Despite initial attention for the New Art Riot EP and Motown Junk single in 1991, the Preachers' cartoon punk look appeared out of step with the times, and it was only after the NME cover in 1992 that the band were signed to Sony Records. A debut album, Generation Terrorists, sold 250,000 copies. A cover of Theme From MASH (Suicide Is Painless) charted at number 17, by which time Edwards was adored with a similar devotion to that received by Pete Doherty. By this time, Edwards's mental state was looking increasingly ragile, yet, while 1993 album, Gold, was patchy, The Holy Bible was a breakthrough on every level.

Edwards and Bradfield were booked to leave for a promotional tour of America on February 1, 1995. Edwards's room in a Bayswater hotel, however, was empty apart from 30 sheets of lyrics left lying on the bed. Edwards hasn't been seen since.

On February 14, Edwards's abandoned Vauxhall Cavalier was given a parking ticket at a service station close to the Severn and its bridge, a notorious suicide black-spot.

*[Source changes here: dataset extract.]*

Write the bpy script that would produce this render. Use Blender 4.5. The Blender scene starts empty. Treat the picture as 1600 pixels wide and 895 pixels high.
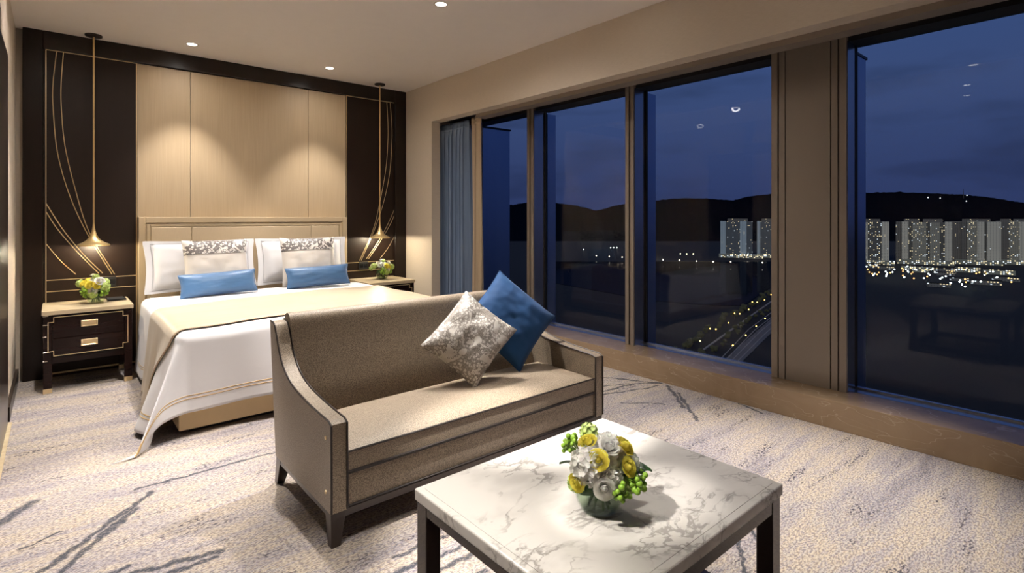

There are obvious parallels with Joy Division singer Ian Curtis, who hung himself on the eve of an American tour, and Nirvana's Kurt Cobain, who shot himself at the height of the band's fame.

Edwards's family, however, and the band he defined spiritually if not musically, never gave up on him.

His parents had the option of declaring their son dead seven years after his disappearance, but kept on hoping. Only now have they opted for closure. A space has been left onstage for Edwards whenever the Manic Street Preachers play live, and a share of all royalty payments continue to be paid into a bank account for him.

A new Manic Street Preachers album, tentatively titled Journal For Plague Lovers and featuring the lyrics by Edwards found on the bed, which the band have held on to since his disappearance, is scheduled for release in spring 2009. Edwards is survived by his parents, Graham and Sherry, and his sister, Rachel.